Oladipo would be a nice fit here (alongside Michael Kidd-Gilchrist) despite the fact that the Bobcats need big bodies up front. It’s unlikely to happen, though, unless Charlotte ships out one of its many guards. Len, on the other hand, can step in and play a role defensively, and could eventually develop into a nice two-way player. In time, he could be a very good pro in the right situation.


5. Phoenix Suns — Victor Oladipo

School: Indiana Age: 21 Ht/Wt: 6’4 213 Position: SG

This is probably Oladipo’s backstop, but it’s also perhaps the best situation for him. He’d be able to start immediately for the Suns, providing them with the fearless, nard-nosed athlete on the wings that they’ve lacked in recent years. Oladipo slides because of his age and questions about his ceiling, but he’s a player that could make an quick impact in his rookie year.


6. New Orleans Pelicans — Trey Burke

School: Michigan Age: 20 Ht/Wt: 6’1 187 Position: PG

Burke was the best player in college basketball this past season and could provide the next piece to the young core being assembled in New Orleans. Think Anthony Davis, Eric Gordon (when healthy), Ryan Anderson and Burke playing together. Some worry about Burke’s average athleticism and relatively small size, which are the only reasons he’s going sixth, not first.


7. Sacramento Kings — Anthony Bennett

School: UNLV Age: 20 Ht/Wt: 6’8 240 Position: PF

C.J. McCollum is a candidate here, but the Kings already swung and missed on an undersized shooting guard that they thought could play the point when they drafted Jimmer Fredette two years ago. In fairness, McCollum is a much different player — yet he shares many of the same weaknesses that have limited Jimmer. Bennett is a risk, but the Kings do need a power forward and the UNLV product could be good value here.


9. Detroit Pistons — Michael Carter-Williams

School: Syracuse Age: 21 Ht/Wt: 6’6 184 Position: PG

At this point in the draft, the potential rewards outweigh the risks. Carter-Williams is a 6-foot-6 pure point guard. Repeat that last sentence to yourself. You can count on one hand how many of those have come around over the last decade. Allowing Brandon Knight to slide off the ball, where he’s more comfortable, makes this an easy one.

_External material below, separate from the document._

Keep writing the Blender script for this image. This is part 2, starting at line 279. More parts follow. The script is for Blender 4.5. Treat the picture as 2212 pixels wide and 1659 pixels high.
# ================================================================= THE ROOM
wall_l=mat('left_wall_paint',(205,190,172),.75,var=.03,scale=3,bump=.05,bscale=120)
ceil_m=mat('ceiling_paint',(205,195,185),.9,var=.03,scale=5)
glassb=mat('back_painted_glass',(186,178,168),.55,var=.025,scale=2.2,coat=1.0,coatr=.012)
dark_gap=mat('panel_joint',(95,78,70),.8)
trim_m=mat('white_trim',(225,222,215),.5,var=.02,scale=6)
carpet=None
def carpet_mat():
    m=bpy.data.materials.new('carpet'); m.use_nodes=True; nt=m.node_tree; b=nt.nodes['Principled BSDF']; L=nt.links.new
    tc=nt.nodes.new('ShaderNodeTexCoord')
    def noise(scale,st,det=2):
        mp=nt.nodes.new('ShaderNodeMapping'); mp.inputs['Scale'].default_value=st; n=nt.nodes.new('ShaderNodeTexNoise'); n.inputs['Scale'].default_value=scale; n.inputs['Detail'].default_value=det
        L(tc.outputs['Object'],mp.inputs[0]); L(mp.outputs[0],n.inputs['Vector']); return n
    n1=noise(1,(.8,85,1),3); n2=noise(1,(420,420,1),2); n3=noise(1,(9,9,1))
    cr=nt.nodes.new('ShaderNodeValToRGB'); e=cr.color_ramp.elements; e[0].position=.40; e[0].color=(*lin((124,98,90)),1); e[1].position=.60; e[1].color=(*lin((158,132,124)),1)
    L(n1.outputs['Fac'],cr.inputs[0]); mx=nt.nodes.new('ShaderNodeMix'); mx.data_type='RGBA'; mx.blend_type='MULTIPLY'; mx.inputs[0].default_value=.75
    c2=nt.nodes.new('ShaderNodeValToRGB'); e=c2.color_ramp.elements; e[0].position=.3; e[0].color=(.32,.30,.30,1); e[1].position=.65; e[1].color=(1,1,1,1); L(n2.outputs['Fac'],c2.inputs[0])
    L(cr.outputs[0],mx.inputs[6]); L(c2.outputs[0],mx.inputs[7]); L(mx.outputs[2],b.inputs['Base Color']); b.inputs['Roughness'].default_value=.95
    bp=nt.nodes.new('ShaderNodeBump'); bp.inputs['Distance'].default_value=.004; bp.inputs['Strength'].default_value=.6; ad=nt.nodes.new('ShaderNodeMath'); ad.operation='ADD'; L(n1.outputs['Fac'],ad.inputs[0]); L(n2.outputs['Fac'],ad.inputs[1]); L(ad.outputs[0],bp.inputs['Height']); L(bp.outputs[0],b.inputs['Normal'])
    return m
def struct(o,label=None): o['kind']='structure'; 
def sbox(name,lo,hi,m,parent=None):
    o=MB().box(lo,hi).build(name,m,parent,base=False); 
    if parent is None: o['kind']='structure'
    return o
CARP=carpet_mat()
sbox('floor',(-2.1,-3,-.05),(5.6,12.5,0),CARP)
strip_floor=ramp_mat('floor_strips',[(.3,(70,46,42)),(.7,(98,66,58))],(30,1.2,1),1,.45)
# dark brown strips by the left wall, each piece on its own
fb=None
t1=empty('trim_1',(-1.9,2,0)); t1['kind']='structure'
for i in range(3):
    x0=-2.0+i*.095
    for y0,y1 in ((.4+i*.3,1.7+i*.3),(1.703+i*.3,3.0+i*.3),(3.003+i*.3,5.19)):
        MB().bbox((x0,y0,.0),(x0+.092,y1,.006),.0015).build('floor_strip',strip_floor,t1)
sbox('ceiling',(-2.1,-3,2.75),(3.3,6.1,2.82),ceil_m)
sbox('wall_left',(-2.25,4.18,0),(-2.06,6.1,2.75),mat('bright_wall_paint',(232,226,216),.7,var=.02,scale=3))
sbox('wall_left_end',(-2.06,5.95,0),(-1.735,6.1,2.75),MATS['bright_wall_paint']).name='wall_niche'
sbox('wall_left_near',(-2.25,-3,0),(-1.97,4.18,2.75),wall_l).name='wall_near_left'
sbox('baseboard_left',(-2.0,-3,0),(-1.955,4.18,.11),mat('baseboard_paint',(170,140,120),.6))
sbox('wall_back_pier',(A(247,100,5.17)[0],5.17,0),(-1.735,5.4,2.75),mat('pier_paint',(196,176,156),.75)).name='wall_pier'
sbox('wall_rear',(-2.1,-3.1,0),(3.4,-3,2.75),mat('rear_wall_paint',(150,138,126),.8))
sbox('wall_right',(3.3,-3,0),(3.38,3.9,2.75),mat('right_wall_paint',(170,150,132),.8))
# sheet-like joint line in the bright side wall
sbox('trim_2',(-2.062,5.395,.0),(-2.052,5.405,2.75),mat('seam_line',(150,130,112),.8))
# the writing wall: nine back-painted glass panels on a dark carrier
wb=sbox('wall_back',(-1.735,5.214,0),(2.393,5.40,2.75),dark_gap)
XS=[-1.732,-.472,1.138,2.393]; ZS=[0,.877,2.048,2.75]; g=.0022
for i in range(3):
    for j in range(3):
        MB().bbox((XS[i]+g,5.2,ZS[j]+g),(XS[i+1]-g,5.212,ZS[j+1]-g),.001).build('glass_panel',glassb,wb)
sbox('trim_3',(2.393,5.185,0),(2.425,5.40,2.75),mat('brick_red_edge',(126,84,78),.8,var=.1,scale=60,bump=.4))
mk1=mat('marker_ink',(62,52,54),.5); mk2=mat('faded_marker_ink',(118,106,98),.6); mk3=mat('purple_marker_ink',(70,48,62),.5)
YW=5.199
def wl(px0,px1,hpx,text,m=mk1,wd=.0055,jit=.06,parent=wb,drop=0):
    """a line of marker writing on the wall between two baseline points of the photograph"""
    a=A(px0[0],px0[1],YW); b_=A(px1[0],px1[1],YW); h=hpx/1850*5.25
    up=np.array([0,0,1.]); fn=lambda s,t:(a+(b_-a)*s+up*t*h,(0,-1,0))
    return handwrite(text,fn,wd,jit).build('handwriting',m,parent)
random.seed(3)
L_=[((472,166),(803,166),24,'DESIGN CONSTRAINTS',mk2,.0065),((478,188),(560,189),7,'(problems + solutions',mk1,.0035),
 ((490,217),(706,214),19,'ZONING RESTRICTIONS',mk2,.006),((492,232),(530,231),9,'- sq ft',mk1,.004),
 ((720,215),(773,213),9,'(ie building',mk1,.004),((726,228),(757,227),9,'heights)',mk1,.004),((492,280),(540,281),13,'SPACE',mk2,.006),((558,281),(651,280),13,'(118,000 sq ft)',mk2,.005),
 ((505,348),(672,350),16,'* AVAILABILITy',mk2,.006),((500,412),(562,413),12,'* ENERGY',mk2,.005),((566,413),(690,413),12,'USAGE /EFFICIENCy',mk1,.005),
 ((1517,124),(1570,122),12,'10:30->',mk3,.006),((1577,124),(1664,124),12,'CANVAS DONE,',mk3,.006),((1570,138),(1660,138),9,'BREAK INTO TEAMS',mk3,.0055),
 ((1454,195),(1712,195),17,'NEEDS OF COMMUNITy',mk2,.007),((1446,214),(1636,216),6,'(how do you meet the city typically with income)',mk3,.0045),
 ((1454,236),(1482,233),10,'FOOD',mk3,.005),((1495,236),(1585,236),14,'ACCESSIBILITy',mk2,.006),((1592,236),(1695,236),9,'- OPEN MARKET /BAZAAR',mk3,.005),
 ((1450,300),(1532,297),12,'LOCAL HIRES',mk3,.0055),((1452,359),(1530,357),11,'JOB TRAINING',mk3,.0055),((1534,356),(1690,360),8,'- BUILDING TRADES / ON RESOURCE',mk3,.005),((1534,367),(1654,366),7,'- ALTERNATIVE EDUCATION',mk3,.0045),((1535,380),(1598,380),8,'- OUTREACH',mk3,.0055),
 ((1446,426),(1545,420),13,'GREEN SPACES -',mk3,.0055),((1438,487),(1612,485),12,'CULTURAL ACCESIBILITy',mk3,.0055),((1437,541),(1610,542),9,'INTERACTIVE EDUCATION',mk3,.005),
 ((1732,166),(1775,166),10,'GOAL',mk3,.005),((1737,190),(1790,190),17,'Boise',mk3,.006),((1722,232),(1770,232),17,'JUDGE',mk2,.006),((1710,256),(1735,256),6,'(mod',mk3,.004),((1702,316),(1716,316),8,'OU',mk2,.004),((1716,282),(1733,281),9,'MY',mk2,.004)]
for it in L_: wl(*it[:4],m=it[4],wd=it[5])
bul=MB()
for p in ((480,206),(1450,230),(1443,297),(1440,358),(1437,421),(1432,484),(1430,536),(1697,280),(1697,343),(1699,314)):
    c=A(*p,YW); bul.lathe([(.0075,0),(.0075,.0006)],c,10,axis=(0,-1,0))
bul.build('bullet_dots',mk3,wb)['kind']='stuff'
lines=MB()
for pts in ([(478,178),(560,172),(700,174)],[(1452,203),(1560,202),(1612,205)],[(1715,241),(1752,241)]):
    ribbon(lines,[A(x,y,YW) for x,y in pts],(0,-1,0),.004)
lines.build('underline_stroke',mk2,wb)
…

9. Minnesota Timberwolves — Kentavious Caldwell-Pope

School: Georgia Age: 20 Ht/Wt: 6’6 204 Position: SG

With Ricky Rubio and Kevin Love, the Timberwolves need floor spacers, and Caldwell-Pope fits the bill. With his athletic ability, he can also attack the rim and defend, providing Minnesota with a multi-dimensional wing they’ve lacked in for some time.


11. Portland Trailblazers — C.J. McCollum

School: Lehigh Age: 21 Ht/Wt: 6’3 197 Position: SG

McCollum’s stock has risen quite a bit thanks in part to the success of players such as Stephen Curry and Damon Lillard — small college scoring guards who’ve made a seamless transition to point in the NBA. The problem with McCollum is that he’s not quite the shooter Curry is and isn’t as skilled with the ball in his hands as Lillard. Still, there’s a lot of potential there.


11. Philadelphia 76ers — Cody Zeller

School: Indiana Age: 20 Ht/Wt: 7’0 230 Position: PF

The Sixers had to give up Nikola Vucevic in the trade for Andrew Bynum and missed out on a breakout year from the second-year 7-footer. Zeller is a similar player and, as he moves to the power forward spot, has a chance to play a similar role Vucevic would have played in Philadelphia. He could very easily end up as one of the top five players in this class.


12. Oklahoma City Thunder — Steven Adams

School: Pittsburgh Age: 19 Ht/Wt: 7’0 255 Position: C

Few players have more upside than Adams, who can already step in and help a playoff team defensively, much like Tiago Splitter did for the Spurs as a rookie. Splitter hasn’t developed into a solid two-way player yet, and Adams will have similar struggle early on. Still, the Thunder don’t need scorers, just rim protectors, and Adams is one of the best in this class.


13. Dallas Mavericks — Shabazz Muhammad

School: UCLA Age: 20 Ht/Wt: 6’6 222 Position: SF

In a draft some are calling the weakest since 2000, there’s a spot in the lottery for a scorer like Muhammad. He comes with some baggage, sure, but his obviously abilities outweigh the risks, much like they have for Indiana Pacers guard Lance Stephenson. If Muhammad makes it out of the lottery, teams will regret it later.


14. Utah Jazz — Sergey Karasev

From: Russia Age: 19 Ht/Wt: 6’7 197 Position: SG

Karasev might be the most skilled wing in the draft, depending on whom you ask. The problem is that scouts are weary of international players why haven’t scouted thoroughly and aren’t sure how his game will translate. He can shoot the ball and do a little bit of everything (except defend), and could be one of the more NBA-ready players available. And at 19, he has upside, too.